Tuesday, January 22, 2013

 

Quotable: Economix

The excerpts below are from Economix: How and Why Our Economy Works (and Doesn't Work), in Words and Pictures by Michael Goodwin and Dan E. Burr. All page numbers below are from Economix or the book's online references.

No society can surely be flourishing and happy, of which the greater part of the members [the workers] are poor and miserable. It is but equity, besides, that they who feed, cloath and lodge the whole body of the people, should have such a share of the produce of their own labour as to be themselves tolerably well fed, cloathed and lodged. -Adam Smith qtd. in Economix, p. 27 (Goodwin quotes only the first sentence); Adam Smith, Wealth of Nations, p. 90.


People of the same trade seldom meet together, even for merriment and diversion, but the conversation ends in a conspiracy against the public, or in some contrivance to raise prices.-Adam Smith qtd. in Economix, p. 28; Smith, p. 148.


The proposal of any new law or regulation of commerce which comes from [capitalists], ought always to be listened to with great precaution, and ought never to be adopted till after having been long and carefully examined, not only with the most scrupulous, but with the most suspicious attention. It comes from an order of men, whose interest is never exactly the same with that of the public, who have generally an interest to deceive and even to oppress the public, and who accordingly have, upon many occasions, both deceived and oppressed it. -Adam Smith qtd. in Economix, p. 29; Smith, p. 288.


Great is the usefulness of Ricardo's method. But even greater are the evils which may arise form a crude application of its suggestions to real problems. For that simplicity which makes it helpful, also makes it deficient and treacherous. -Alfred Marshall qtd. in Economix, p. 40; Alfred Marshall, Money, Credit, and Commerce, p. 190. This is a comment on the pitfalls of taking economist David Ricardo's economic models too seriously.


Its limitations are so constantly overlooked, especially by those who approach it from an abstract point of view, that there is a danger in throwing it into definite form at all. -Alfred Marshall qtd. in Economix, p. 70; Alfred Marshall, Principles of Economics, p. 461. This is a comment on the pitfalls of taking Marshall's own market equilibrium models too seriously.

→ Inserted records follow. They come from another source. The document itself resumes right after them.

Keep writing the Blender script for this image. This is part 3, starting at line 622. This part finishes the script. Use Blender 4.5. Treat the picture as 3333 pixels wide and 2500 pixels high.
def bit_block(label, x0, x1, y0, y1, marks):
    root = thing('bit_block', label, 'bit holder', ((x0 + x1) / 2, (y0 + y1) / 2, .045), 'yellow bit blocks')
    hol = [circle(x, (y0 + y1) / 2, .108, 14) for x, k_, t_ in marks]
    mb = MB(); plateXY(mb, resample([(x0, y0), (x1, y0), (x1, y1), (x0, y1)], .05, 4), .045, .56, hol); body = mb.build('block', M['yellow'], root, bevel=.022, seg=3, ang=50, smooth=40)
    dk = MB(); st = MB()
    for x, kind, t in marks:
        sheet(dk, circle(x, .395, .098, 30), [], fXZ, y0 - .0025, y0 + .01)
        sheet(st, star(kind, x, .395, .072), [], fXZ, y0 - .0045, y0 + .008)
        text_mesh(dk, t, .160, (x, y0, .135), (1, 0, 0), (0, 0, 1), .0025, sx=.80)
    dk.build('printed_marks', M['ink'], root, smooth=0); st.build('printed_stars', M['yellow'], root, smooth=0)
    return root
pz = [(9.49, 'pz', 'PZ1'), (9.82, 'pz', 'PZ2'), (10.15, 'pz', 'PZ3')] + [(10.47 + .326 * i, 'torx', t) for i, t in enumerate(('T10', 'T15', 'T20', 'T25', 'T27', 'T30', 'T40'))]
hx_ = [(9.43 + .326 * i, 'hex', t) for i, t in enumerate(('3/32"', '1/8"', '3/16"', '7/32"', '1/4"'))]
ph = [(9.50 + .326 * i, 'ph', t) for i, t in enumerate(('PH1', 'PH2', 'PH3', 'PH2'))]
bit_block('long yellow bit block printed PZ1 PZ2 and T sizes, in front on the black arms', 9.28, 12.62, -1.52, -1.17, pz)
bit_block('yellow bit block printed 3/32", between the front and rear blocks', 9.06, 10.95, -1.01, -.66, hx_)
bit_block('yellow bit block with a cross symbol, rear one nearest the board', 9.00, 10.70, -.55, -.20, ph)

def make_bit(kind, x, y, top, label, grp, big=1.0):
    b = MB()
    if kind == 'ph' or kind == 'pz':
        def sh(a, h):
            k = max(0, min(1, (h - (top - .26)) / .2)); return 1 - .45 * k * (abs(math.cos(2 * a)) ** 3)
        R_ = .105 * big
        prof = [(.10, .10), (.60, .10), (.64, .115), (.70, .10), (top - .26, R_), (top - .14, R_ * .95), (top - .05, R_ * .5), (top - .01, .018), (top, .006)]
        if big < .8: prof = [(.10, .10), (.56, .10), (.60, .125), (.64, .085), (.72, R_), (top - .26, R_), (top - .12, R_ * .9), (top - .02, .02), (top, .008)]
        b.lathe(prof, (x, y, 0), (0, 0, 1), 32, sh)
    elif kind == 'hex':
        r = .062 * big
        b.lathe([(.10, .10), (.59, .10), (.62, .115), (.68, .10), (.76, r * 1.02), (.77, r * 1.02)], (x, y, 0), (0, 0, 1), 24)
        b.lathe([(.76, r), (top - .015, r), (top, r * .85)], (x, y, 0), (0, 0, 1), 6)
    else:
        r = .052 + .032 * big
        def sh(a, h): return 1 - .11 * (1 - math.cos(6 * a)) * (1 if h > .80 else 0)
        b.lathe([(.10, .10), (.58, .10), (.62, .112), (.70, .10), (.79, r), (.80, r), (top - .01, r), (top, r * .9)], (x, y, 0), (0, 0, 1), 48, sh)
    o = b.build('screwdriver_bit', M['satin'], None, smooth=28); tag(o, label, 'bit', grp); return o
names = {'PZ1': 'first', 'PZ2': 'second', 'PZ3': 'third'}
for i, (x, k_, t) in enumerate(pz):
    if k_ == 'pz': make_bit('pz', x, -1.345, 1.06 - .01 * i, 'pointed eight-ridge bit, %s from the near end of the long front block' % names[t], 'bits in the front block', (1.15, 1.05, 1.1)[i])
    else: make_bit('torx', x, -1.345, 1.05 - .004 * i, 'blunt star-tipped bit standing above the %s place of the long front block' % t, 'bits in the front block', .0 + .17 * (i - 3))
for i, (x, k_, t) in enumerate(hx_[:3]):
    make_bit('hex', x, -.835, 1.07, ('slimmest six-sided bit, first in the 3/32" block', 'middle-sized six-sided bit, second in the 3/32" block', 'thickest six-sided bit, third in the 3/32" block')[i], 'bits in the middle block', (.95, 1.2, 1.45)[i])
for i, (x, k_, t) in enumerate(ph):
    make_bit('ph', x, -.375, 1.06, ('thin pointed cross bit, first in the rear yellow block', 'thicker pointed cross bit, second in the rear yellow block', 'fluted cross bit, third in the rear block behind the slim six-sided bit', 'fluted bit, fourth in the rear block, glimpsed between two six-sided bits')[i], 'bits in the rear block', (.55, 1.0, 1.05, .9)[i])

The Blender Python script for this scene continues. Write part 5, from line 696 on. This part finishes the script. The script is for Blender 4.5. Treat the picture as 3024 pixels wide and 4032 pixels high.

An industrial system which uses forty per cent of the world's resources to supply less than six per cent of the world's population could be called efficient only if obtained strikingly successful results in terms of human happiness, well-being, culture, peace, and harmony. I do not need to dwell on the fact that the American system fails to do this, or that there are not the slightest prospects that it could do so if only it achieved a higher rate of growth of production. -E. F. Schumacher qtd. in Economix, p. 162; E. F. Schumacher, Small Is Beautiful: Economics as if People Mattered, p. 96.


All for ourselves, and nothing for other people, seems, in every age of the world, to have been the vile maxim of the masters of mankind. -Adam Smith qtd. in Economix, p. 198; Smith, p. 444.


Everything the communists said about communism was false. Everything they said about capitalism was true. -Economix, p. 242; William J. Duiker & Jackson J. Spielvogel, World History Since 1500, p. 763. This is a bitter joke that Russians reportedly told one another in the wake of devastating economic reorganization after the collapse of the Soviet Union--the rise of the oligarchs.